Monday, April 16, 2007

Netsquared's High School Popularity Contest

Daniel Ben-Horin relates some comments from Siegfried Woldhek about the Netsquared Innovation Fund's process:

"What an interesting experiment this is turning out to be. Implicitly at least three new criteria were added to the official, sensible list.
  • The size of the mailing list
  • The activism of the inner circle
  • The 2.0 savvy"

My inbox has seen a lot of direct advocacy to get me to vote for them, making points about how the visibility is important to ongoing sustainability, etc. This is from groups and people respect, am impressed by, and really want to succeed.
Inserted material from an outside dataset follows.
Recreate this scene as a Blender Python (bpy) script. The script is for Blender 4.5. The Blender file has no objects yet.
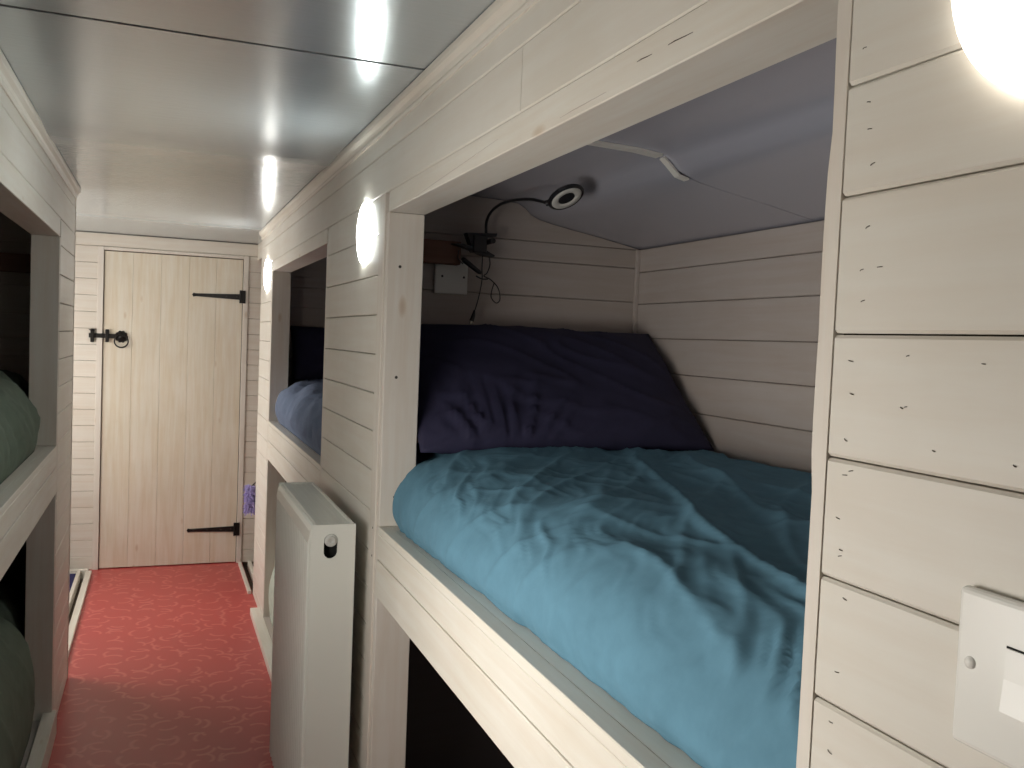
import bpy, bmesh, math, random
from mathutils import Vector, Matrix, noise

random.seed(7)
C = bpy.context.scene.collection
SC = bpy.context.scene

# ------------------------------------------------------------------ camera
EYE = Vector((0.0, 0.0, 1.43))
YAW, PITCH, ROLL, FPX = 0.3732, 0.0460, 0.0401, 901.6945
_fwd = Vector((math.sin(YAW) * math.cos(PITCH), math.cos(YAW) * math.cos(PITCH), -math.sin(PITCH)))
_rt = Vector((math.cos(YAW), -math.sin(YAW), 0))
_up = _rt.cross(_fwd)
CR = _rt * math.cos(ROLL) + _up * math.sin(ROLL)
CU = -_rt * math.sin(ROLL) + _up * math.cos(ROLL)
cam = bpy.data.cameras.new('camera')
cam.sensor_width = 36.0
cam.lens = 36.0 * FPX / 1024.0
cam.clip_start = 0.02
camo = bpy.data.objects.new('camera', cam)
C.objects.link(camo)
M = Matrix((CR, CU, -_fwd)).transposed().to_4x4()
M.translation = EYE
camo.matrix_world = M
SC.camera = camo

# ------------------------------------------------------------------ world, daylight, exposure
SC.view_settings.view_transform = 'Standard'
SC.view_settings.look = 'None'
SC.view_settings.gamma = 1.0
SC.view_settings.use_curve_mapping = False
SC.view_settings.exposure = 0.50
SKY_STRENGTH = 8.0
LAMP_STRENGTH = 33.0
wd = bpy.data.worlds.new('sky')
SC.world = wd
wd.use_nodes = True
bg = wd.node_tree.nodes['Background']
_nt = wd.node_tree
_tc = _nt.nodes.new('ShaderNodeTexCoord')
_sx = _nt.nodes.new('ShaderNodeSeparateXYZ')
_nt.links.new(_tc.outputs['Generated'], _sx.inputs[0])
_rp = _nt.nodes.new('ShaderNodeValToRGB')
_rp.color_ramp.elements[0].position = 0.47
_rp.color_ramp.elements[0].color = (0.80, 0.77, 0.72, 1)      # bright pale ground
_rp.color_ramp.elements[1].position = 0.56
_rp.color_ramp.elements[1].color = (1.0, 0.965, 0.90, 1)      # overcast sky
_mr = _nt.nodes.new('ShaderNodeMapRange')
_mr.inputs['From Min'].default_value = -1.0
_mr.inputs['From Max'].default_value = 1.0
_nt.links.new(_sx.outputs['Z'], _mr.inputs['Value'])
_nt.links.new(_mr.outputs[0], _rp.inputs['Fac'])
_nt.links.new(_rp.outputs['Color'], bg.inputs['Color'])
bg.inputs['Strength'].default_value = SKY_STRENGTH
# portal in the open side hatch (left, beside the viewpoint): guides sampling of the sky, adds no light of its own
HY0, HY1, HZ0, HZ1 = 0.62, 1.62, 0.90, 1.36
# casement in the outer wall of the left end recess, hidden from the viewpoint by the bunk bay
GY0, GY1, GZ0, GZ1 = 4.15, 5.35, 0.86, 1.60
for nm, px_, a_, b_, c_, d_ in (('hatch_portal', -0.40, HY0, HY1, HZ0, HZ1), ('casement_portal', -1.30, GY0, GY1, GZ0, GZ1)):
    pl = bpy.data.lights.new(nm, 'AREA')
    pl.shape = 'RECTANGLE'
    pl.size, pl.size_y = b_ - a_, d_ - c_
    pl.cycles.is_portal = True
    plo = bpy.data.objects.new(nm, pl)
    C.objects.link(plo)
    plo.matrix_world = Matrix(((0, 0, -1, px_), (1, 0, 0, (a_ + b_) / 2), (0, -1, 0, (c_ + d_) / 2), (0, 0, 0, 1)))


# ------------------------------------------------------------------ materials
def newmat(name, rough=0.5, color=(0.8, 0.8, 0.8), metal=0.0, spec=0.5):
    m = bpy.data.materials.new(name)
    m.use_nodes = True
    b = m.node_tree.nodes['Principled BSDF']
    b.inputs['Base Color'].default_value = (*color, 1)
    b.inputs['Roughness'].default_value = rough
    b.inputs['Metallic'].default_value = metal
    b.inputs['Specular IOR Level'].default_value = spec
    return m, m.node_tree, b


def N(nt, t, **kw):
    n = nt.nodes.new(t)
    for k, v in kw.items():
        setattr(n, k, v)
    return n


def ramp(nt, stops):
    r = N(nt, 'ShaderNodeValToRGB')
    e = r.color_ramp.elements
    while len(e) < len(stops):
        e.new(0.5)
    for i, (p, c) in enumerate(stops):
        e[i].position = p
        e[i].color = (*c, 1) if len(c) == 3 else c
    return r


def tex(nt, kind, scale, vec_scale=(1, 1, 1), rot=(0, 0, 0), **kw):
    co = N(nt, 'ShaderNodeTexCoord')
    mp = N(nt, 'ShaderNodeMapping')
    mp.inputs['Scale'].default_value = vec_scale
    mp.inputs['Rotation'].default_value = rot
    nt.links.new(co.outputs['Object'], mp.inputs['Vector'])
    t = N(nt, kind)
    t.inputs['Scale'].default_value = scale
    for k, v in kw.items():
        t.inputs[k].default_value = v
    nt.links.new(mp.outputs['Vector'], t.inputs['Vector'])
    return t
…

But quite honestly, it pisses me off.

First, an innovation fund is not about you. If you want to plug into your network and get them to review the proposals and add their brain power to the mix, great. Ethically (in my sometimes high-handed brain), that email should invite people to the process... not to the action of voting for you. There should be a single very short sentence at the end saying something like, "Please don't forget to review our proposal ."

Virtually every email I got didn't explain to me why the group met the criteria of the Innovation Fund:
  • Use the power of community and social networks to create change
  • Use existing, or newly developed technology tools for social impact
  • Have a plausible financial model
  • Have a clear way to measure success
  • Exhibit extraordinary leadership, passion and resourcefulness
  • Exhibit a passion for social change
If you aren't going to tell me why your organization meets the criteria, then basically you are running for homecoming queen on your popularity and the fact that you hang out with the cool kids. In fact, some really great projects that basically don't meet these criteria are going to have a lot of votes because of their advocacy strategy.

Advocacy is appropriate and good. Mobilizing your network to help you win by making your network part of the process is also appropriate and good.

Mobilizing your network to game a voting process suggests a weak understanding of how communities and social networks create real change (as oppose to raising a buck).

3 comments:

crank report said...

Great points, David. One of things that we tried to encourage folks to do -- before the vote started -- was to get their projects up their and get community comment on them. In fact, we left the proposals open (that is, they could be edited by the owner) up until the time voting started.

One of the things that we recognize that we have to do for next year is add some way that you can determine the community involvement in the proposal process so that provides another metric to how folks have been in the process.

Thanks again for you comments.

Siegfried Woldhek said...

Thanks David. You made my point a lot better than I could. I was in full agreement with the original set of criteria and felt disturbed by the way the new ones seemed to sort of overtake them. Reminiscent indeed to the who-is-hanging-out-with-the-cool-dudes contests. Daniel is impressed with the way quality is floating to the top. I'll reserve my judgment until I've seen the final outcome. It would be very positive if some great, innovative fresh initiative out in Africa or Asia made it.

amanda bee said...

Mmm Hmm.

I don't know whether people are too entranced with their own coolness to remember that I might want to hear why you think your project is so hot, or if they just don't get it, but I often suspect the latter.

I kind of missed the build up and then my eyes glazed over when the pleas for votes started pouring in (plus I couldn't seem to reset my password or login, but I think that was my special problem). I suspect that this is related to the shiny bauble effect--most people have a hard time staying substantive, and in most cases, shiny baubles work pretty well at getting the vote out.